## [Problem]
Find the lines containing the word "Python" and copy every one of them.

## [Dataset excerpts]
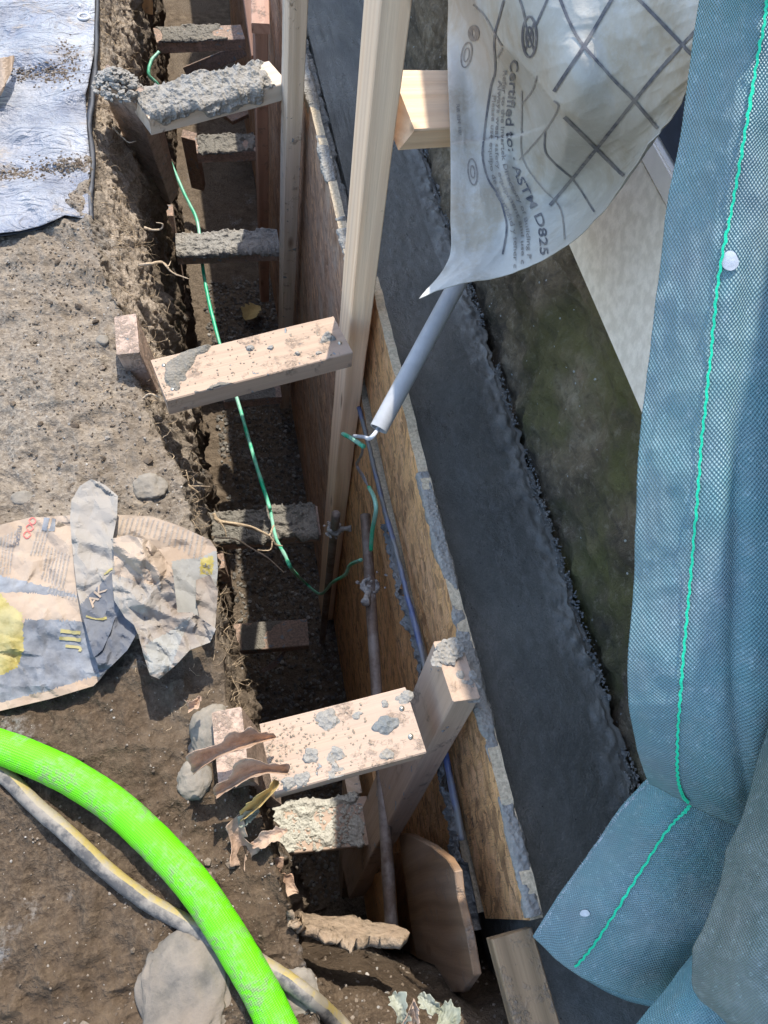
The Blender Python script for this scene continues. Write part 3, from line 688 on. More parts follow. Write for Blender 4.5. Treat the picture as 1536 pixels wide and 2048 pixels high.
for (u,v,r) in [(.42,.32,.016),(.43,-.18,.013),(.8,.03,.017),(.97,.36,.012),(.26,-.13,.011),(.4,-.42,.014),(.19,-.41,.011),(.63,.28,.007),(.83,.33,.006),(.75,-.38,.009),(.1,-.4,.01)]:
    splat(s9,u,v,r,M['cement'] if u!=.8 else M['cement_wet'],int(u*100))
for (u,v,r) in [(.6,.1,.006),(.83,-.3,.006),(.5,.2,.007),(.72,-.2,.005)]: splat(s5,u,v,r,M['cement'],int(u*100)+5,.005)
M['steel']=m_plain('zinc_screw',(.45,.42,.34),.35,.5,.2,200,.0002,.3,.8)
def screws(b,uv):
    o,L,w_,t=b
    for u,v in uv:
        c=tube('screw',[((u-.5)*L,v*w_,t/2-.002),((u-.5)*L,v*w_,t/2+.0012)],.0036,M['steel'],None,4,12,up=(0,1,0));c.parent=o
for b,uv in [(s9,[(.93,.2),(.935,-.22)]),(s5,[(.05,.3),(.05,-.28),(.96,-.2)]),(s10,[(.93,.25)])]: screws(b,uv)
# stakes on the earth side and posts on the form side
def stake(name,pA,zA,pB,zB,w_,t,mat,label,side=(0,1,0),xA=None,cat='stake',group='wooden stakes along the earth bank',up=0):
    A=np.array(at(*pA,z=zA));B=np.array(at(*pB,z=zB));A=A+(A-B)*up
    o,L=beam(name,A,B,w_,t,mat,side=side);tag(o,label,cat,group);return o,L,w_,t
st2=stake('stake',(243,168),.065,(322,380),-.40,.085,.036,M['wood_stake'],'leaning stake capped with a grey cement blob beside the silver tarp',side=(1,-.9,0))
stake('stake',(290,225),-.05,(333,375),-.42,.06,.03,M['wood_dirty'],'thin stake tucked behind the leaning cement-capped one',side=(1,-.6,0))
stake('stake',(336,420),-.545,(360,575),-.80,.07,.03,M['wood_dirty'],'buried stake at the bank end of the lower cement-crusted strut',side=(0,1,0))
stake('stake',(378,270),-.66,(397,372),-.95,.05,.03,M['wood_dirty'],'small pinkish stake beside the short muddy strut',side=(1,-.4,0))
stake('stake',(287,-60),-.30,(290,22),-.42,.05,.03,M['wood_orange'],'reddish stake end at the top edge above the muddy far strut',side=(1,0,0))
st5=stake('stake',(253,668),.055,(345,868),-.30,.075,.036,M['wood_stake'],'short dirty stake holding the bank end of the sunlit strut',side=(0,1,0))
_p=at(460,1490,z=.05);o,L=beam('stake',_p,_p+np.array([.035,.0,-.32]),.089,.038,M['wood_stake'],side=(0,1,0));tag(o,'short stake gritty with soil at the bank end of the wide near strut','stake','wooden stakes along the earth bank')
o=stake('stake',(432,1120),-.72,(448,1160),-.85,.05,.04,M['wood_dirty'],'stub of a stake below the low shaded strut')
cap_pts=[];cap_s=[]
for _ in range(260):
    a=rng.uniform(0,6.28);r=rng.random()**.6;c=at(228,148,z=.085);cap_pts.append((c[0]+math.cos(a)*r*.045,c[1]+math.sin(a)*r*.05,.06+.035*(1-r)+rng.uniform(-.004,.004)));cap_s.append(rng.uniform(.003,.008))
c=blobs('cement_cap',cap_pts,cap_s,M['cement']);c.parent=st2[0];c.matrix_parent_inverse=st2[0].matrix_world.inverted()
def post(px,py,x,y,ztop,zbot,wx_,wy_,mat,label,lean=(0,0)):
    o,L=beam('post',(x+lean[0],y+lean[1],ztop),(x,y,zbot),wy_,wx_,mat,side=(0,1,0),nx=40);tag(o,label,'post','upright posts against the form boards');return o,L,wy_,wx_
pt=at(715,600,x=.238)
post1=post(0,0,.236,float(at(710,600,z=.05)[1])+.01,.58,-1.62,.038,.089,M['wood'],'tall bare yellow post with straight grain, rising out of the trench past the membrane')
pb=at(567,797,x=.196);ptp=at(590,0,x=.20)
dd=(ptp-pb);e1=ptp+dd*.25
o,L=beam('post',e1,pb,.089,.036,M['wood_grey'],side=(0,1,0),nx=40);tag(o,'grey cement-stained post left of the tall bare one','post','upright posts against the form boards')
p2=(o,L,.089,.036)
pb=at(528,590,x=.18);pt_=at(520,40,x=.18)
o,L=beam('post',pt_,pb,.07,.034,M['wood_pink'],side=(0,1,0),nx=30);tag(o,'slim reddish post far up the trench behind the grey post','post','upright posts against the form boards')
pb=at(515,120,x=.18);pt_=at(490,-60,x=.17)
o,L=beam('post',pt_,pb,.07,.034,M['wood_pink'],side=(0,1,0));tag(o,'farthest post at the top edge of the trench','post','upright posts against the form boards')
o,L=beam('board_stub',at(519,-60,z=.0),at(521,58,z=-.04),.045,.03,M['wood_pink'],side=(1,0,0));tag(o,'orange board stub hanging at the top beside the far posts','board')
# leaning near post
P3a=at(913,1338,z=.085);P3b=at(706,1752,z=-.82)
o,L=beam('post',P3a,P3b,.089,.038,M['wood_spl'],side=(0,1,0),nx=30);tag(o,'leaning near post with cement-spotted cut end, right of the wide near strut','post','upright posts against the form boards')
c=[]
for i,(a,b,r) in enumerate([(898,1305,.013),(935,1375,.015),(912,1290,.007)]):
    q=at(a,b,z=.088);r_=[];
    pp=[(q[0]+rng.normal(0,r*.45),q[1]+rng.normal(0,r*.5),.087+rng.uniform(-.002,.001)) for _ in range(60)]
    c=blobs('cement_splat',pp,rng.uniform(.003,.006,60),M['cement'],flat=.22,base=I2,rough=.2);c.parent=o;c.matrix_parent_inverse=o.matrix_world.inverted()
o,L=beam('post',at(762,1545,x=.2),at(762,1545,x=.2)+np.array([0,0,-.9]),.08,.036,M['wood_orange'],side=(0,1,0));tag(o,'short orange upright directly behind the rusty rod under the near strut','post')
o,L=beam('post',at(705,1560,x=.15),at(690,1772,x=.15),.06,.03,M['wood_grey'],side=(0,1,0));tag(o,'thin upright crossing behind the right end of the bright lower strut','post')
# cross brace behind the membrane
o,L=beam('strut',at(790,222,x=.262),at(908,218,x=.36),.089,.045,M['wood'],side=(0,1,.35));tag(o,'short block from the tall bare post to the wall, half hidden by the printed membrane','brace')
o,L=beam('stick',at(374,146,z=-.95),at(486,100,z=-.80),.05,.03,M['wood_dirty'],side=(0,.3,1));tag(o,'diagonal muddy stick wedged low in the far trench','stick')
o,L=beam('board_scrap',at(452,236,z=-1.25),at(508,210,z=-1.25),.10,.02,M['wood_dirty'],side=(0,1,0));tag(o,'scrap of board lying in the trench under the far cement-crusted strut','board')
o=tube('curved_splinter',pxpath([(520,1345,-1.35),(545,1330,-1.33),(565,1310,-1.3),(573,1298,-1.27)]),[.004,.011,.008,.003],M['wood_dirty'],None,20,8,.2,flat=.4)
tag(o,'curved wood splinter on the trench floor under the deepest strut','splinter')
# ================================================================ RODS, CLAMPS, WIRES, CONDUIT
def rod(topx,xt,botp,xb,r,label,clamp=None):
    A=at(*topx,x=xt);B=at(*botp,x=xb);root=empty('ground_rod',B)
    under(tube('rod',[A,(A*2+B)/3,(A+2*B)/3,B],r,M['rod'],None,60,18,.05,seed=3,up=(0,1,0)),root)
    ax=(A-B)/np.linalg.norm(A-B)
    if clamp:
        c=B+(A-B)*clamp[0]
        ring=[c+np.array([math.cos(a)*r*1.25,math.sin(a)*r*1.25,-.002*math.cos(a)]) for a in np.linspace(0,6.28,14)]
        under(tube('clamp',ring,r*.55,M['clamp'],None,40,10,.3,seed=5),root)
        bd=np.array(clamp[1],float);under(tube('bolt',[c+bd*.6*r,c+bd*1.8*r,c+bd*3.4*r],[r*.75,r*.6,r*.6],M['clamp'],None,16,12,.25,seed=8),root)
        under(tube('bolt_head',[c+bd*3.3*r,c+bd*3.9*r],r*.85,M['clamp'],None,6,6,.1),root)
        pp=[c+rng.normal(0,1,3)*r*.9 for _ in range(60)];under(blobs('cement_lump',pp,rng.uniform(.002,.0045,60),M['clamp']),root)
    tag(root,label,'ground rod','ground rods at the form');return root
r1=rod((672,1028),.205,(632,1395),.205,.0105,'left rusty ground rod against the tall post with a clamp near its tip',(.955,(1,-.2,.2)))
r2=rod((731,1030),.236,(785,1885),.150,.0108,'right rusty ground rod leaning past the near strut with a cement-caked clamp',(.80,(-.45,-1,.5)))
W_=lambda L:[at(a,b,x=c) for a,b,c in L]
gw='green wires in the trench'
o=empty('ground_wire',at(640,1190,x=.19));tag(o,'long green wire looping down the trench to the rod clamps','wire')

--

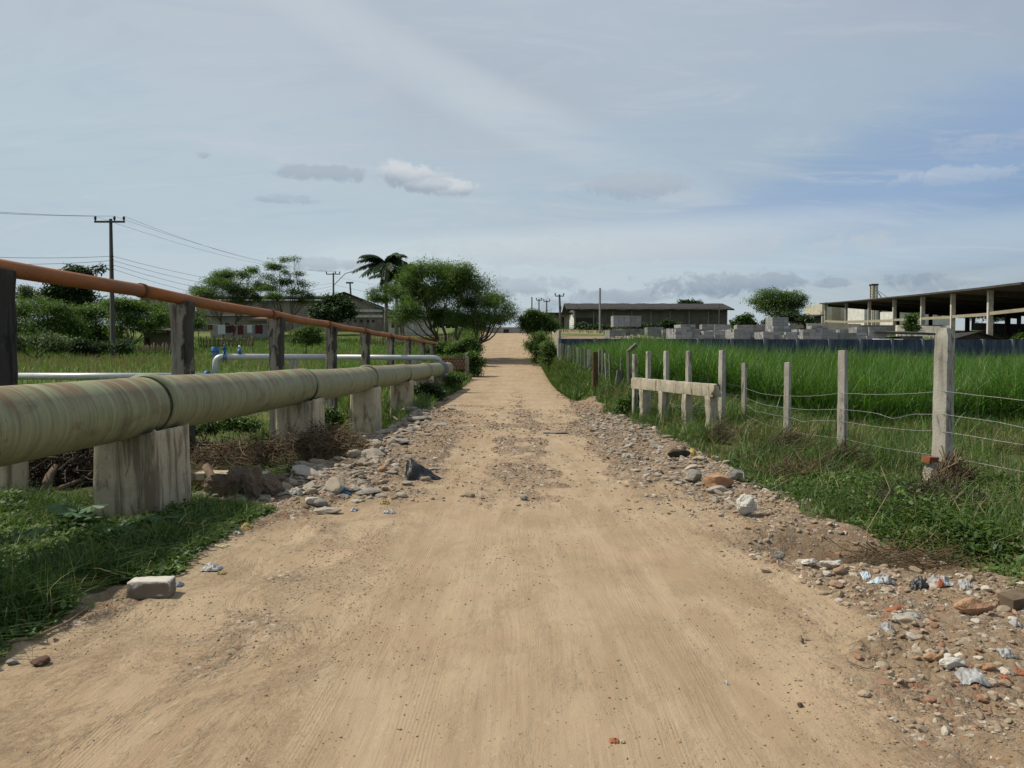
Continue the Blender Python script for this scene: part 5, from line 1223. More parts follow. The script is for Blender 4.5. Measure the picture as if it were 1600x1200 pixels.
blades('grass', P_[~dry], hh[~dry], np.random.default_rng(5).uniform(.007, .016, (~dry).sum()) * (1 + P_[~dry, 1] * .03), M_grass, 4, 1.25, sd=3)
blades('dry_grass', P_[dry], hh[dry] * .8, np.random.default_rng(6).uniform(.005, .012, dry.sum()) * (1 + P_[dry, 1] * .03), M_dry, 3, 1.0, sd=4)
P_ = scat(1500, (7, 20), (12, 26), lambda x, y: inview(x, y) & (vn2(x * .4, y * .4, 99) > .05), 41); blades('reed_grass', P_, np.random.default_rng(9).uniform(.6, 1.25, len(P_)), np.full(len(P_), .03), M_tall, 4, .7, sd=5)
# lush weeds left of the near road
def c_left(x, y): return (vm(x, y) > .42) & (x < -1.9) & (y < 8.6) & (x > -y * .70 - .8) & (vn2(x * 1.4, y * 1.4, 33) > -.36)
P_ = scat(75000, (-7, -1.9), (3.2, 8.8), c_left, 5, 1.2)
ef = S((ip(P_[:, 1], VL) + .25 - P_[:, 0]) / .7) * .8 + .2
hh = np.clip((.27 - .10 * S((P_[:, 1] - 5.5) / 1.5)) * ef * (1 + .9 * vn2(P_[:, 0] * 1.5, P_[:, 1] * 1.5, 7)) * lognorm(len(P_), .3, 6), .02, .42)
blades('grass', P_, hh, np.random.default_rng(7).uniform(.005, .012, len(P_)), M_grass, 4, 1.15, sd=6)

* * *

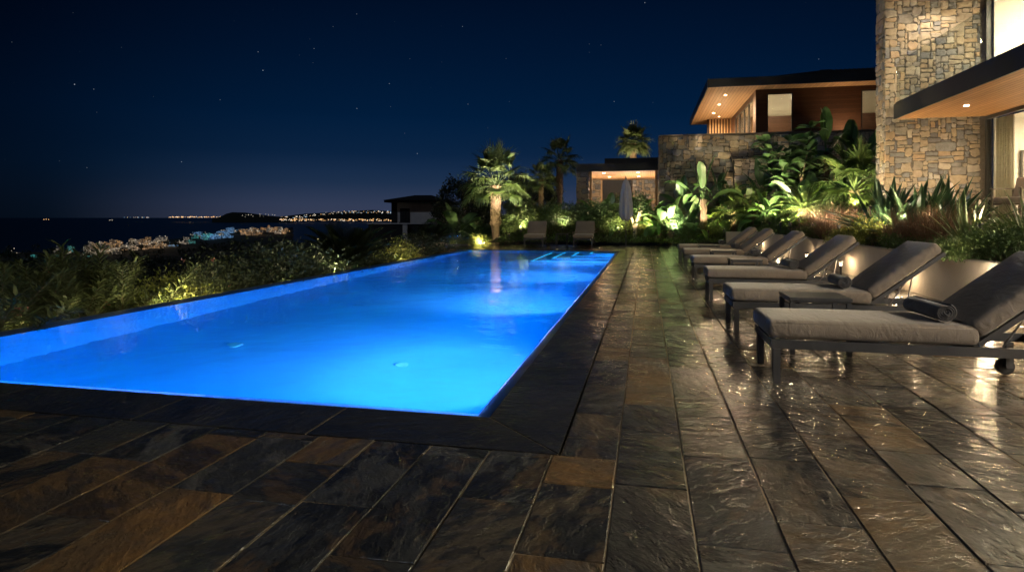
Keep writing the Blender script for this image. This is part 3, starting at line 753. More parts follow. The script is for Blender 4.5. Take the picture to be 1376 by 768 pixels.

## [Solution]
The Blender Python script for this scene continues. Write part 3, from line 688 on. More parts follow. Write for Blender 4.5. Treat the picture as 1536 pixels wide and 2048 pixels high.
Continue the Blender Python script for this scene: part 5, from line 1223. More parts follow. The script is for Blender 4.5. Measure the picture as if it were 1600x1200 pixels.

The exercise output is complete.